# PROBLEM STATEMENT:
Return the first line, the line containing "b = MB(); b.box(2.7, 2.8, -4.2, 0.9, 0, 0.9, M_WALLP);", and every line between them, exactly as they stand.

# Saved data entries:
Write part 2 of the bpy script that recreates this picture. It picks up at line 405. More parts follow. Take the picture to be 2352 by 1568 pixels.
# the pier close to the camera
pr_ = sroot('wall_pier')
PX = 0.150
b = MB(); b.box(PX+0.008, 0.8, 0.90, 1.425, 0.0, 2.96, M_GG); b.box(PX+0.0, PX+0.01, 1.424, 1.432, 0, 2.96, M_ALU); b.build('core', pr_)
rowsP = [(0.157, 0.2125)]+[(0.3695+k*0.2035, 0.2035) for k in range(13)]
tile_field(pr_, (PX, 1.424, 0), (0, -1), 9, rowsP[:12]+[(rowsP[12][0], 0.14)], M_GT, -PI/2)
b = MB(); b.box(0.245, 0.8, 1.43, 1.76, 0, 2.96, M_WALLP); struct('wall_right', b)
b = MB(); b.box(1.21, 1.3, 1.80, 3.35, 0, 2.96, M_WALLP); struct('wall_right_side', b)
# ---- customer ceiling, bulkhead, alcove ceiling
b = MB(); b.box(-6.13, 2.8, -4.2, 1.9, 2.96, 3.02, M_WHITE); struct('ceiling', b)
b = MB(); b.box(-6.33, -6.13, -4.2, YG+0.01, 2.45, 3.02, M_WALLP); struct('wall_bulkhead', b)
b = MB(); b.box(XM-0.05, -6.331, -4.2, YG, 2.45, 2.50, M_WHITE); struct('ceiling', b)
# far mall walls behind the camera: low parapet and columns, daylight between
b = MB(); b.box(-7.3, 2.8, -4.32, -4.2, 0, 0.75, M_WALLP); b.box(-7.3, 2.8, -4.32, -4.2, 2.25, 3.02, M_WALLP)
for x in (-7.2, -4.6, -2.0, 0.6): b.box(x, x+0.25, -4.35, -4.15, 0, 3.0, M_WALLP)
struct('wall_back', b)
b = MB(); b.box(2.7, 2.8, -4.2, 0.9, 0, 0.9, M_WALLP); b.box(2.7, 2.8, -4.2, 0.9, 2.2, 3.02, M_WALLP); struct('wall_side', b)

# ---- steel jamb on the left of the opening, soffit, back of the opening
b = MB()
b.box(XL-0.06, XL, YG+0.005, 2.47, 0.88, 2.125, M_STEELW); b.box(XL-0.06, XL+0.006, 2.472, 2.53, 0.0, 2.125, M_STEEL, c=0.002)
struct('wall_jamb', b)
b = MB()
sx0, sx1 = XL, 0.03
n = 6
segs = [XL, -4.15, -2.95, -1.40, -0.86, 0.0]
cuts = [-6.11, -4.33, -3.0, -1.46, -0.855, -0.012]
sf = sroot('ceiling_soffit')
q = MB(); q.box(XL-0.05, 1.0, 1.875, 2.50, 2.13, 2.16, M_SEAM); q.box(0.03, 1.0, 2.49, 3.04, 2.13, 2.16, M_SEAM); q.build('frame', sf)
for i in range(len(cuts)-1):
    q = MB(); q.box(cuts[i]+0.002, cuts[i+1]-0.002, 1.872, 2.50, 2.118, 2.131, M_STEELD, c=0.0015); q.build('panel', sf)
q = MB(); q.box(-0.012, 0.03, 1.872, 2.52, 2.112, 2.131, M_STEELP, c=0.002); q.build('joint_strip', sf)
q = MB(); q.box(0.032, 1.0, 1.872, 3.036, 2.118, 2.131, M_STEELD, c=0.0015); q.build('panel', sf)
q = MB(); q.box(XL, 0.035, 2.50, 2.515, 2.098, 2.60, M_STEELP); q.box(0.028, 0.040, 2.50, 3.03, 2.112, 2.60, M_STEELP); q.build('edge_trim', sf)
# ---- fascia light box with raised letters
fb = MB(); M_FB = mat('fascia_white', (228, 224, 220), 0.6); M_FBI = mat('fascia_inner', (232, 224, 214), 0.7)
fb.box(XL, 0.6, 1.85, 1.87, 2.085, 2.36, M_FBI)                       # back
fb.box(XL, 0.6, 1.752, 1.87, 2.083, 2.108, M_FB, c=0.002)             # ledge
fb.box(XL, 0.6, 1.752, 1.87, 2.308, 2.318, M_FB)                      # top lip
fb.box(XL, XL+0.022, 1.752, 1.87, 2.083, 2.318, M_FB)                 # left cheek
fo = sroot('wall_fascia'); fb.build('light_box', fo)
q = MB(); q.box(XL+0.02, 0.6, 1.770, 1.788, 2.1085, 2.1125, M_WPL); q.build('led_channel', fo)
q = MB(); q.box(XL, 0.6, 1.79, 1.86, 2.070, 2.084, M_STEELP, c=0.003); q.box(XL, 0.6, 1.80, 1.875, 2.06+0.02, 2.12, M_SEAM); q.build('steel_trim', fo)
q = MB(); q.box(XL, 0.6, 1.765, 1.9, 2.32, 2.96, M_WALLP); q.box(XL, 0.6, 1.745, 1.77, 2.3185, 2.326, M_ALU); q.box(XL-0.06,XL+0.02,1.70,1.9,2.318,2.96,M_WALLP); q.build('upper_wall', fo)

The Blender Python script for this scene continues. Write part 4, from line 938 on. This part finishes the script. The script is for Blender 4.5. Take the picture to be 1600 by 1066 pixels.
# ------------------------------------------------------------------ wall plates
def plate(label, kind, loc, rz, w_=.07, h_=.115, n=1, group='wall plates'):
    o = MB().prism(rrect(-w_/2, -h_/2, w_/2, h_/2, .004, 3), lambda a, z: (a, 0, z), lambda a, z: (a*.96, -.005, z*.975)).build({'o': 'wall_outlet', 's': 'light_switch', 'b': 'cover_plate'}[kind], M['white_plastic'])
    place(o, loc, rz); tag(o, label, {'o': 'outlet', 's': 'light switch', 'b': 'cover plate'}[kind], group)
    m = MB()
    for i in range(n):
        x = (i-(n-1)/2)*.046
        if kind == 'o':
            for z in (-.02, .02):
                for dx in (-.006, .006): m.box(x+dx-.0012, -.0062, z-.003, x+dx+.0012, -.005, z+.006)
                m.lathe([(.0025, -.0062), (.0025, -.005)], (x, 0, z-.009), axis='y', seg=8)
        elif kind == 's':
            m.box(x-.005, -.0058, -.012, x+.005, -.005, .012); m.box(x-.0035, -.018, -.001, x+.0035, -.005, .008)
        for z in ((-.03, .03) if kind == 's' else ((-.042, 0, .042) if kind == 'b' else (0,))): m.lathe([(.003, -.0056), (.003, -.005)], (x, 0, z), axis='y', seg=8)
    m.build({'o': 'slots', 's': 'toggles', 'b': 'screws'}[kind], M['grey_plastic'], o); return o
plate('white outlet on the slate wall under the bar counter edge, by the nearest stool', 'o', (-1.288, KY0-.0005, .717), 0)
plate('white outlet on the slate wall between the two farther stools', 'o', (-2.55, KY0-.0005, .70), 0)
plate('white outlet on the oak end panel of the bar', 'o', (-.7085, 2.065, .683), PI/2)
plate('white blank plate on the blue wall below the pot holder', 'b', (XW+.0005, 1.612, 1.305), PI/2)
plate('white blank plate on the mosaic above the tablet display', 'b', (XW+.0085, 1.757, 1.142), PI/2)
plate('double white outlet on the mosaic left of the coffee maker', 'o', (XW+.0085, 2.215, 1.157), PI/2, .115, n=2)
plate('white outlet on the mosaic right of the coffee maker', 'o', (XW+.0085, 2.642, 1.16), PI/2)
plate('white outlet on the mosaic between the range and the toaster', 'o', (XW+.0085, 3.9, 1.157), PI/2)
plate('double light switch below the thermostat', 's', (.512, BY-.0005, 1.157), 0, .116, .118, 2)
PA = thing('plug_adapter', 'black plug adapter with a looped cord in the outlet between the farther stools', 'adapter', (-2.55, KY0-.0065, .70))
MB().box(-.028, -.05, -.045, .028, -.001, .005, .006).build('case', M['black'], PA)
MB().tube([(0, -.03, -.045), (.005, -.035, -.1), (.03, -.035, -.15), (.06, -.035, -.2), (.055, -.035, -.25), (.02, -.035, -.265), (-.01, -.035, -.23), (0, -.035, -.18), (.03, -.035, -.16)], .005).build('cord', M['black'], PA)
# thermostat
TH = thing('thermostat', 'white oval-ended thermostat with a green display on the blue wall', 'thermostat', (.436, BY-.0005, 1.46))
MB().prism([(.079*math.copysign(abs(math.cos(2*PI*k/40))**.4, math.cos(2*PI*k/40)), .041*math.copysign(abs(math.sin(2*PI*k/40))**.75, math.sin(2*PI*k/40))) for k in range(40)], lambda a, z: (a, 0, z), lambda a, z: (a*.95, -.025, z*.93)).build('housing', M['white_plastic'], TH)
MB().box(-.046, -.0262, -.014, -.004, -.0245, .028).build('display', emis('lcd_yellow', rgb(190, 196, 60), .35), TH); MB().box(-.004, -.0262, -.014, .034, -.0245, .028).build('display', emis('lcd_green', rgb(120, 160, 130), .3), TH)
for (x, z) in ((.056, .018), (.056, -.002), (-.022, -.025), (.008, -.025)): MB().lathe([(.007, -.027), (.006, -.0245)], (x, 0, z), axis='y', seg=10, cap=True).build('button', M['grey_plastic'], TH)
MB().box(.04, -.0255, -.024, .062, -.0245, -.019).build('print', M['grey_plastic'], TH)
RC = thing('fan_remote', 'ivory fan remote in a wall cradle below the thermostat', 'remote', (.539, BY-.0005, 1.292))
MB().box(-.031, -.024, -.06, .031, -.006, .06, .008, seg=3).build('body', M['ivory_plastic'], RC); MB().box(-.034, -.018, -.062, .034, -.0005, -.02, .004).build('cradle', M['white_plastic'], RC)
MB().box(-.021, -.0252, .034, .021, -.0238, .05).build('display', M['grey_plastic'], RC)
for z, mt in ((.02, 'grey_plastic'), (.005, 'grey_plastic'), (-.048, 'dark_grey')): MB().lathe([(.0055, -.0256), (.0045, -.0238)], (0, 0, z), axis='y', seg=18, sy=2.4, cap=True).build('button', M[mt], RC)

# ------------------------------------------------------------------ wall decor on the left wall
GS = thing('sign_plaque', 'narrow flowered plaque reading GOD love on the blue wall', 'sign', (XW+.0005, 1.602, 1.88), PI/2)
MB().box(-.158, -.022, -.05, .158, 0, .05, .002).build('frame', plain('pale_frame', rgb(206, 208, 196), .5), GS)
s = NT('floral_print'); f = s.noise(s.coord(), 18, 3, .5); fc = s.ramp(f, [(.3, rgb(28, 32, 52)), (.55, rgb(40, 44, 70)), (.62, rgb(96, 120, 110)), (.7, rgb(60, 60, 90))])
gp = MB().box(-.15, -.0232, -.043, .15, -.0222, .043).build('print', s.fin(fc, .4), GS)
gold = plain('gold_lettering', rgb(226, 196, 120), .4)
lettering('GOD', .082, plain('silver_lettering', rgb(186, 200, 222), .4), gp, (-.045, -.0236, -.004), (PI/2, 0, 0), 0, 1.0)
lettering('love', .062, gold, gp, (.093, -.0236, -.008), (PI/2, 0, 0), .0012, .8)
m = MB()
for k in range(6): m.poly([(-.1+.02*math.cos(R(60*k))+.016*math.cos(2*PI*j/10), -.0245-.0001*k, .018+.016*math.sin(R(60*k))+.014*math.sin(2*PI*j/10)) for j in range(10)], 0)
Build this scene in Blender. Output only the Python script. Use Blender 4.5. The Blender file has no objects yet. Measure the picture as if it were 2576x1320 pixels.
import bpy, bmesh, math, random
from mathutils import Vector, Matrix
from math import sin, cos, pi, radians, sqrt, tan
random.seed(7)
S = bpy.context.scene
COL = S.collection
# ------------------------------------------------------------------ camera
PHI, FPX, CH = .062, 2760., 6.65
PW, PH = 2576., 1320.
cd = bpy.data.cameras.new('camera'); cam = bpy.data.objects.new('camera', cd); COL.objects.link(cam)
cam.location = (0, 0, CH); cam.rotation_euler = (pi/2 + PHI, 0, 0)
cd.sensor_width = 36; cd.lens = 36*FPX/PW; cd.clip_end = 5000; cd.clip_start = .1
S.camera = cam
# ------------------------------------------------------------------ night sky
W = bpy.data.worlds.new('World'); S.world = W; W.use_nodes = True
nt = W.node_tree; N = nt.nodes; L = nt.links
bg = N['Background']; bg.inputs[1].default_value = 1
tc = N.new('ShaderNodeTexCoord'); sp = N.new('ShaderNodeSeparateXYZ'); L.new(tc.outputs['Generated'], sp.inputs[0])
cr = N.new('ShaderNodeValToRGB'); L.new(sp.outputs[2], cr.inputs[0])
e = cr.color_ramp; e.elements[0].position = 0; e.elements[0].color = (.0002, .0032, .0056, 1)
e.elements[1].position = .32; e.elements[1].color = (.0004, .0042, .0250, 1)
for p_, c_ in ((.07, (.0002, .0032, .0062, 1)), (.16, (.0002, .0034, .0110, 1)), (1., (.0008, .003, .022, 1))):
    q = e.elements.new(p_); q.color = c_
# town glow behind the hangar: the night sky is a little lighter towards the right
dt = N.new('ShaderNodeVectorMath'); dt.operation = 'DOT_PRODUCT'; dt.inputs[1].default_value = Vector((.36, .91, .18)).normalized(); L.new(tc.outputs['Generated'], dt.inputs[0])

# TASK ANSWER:
Write part 2 of the bpy script that recreates this picture. It picks up at line 405. More parts follow. Take the picture to be 2352 by 1568 pixels.
# the pier close to the camera
pr_ = sroot('wall_pier')
PX = 0.150
b = MB(); b.box(PX+0.008, 0.8, 0.90, 1.425, 0.0, 2.96, M_GG); b.box(PX+0.0, PX+0.01, 1.424, 1.432, 0, 2.96, M_ALU); b.build('core', pr_)
rowsP = [(0.157, 0.2125)]+[(0.3695+k*0.2035, 0.2035) for k in range(13)]
tile_field(pr_, (PX, 1.424, 0), (0, -1), 9, rowsP[:12]+[(rowsP[12][0], 0.14)], M_GT, -PI/2)
b = MB(); b.box(0.245, 0.8, 1.43, 1.76, 0, 2.96, M_WALLP); struct('wall_right', b)
b = MB(); b.box(1.21, 1.3, 1.80, 3.35, 0, 2.96, M_WALLP); struct('wall_right_side', b)
# ---- customer ceiling, bulkhead, alcove ceiling
b = MB(); b.box(-6.13, 2.8, -4.2, 1.9, 2.96, 3.02, M_WHITE); struct('ceiling', b)
b = MB(); b.box(-6.33, -6.13, -4.2, YG+0.01, 2.45, 3.02, M_WALLP); struct('wall_bulkhead', b)
b = MB(); b.box(XM-0.05, -6.331, -4.2, YG, 2.45, 2.50, M_WHITE); struct('ceiling', b)
# far mall walls behind the camera: low parapet and columns, daylight between
b = MB(); b.box(-7.3, 2.8, -4.32, -4.2, 0, 0.75, M_WALLP); b.box(-7.3, 2.8, -4.32, -4.2, 2.25, 3.02, M_WALLP)
for x in (-7.2, -4.6, -2.0, 0.6): b.box(x, x+0.25, -4.35, -4.15, 0, 3.0, M_WALLP)
struct('wall_back', b)
b = MB(); b.box(2.7, 2.8, -4.2, 0.9, 0, 0.9, M_WALLP); b.box(2.7, 2.8, -4.2, 0.9, 2.2, 3.02, M_WALLP); struct('wall_side', b)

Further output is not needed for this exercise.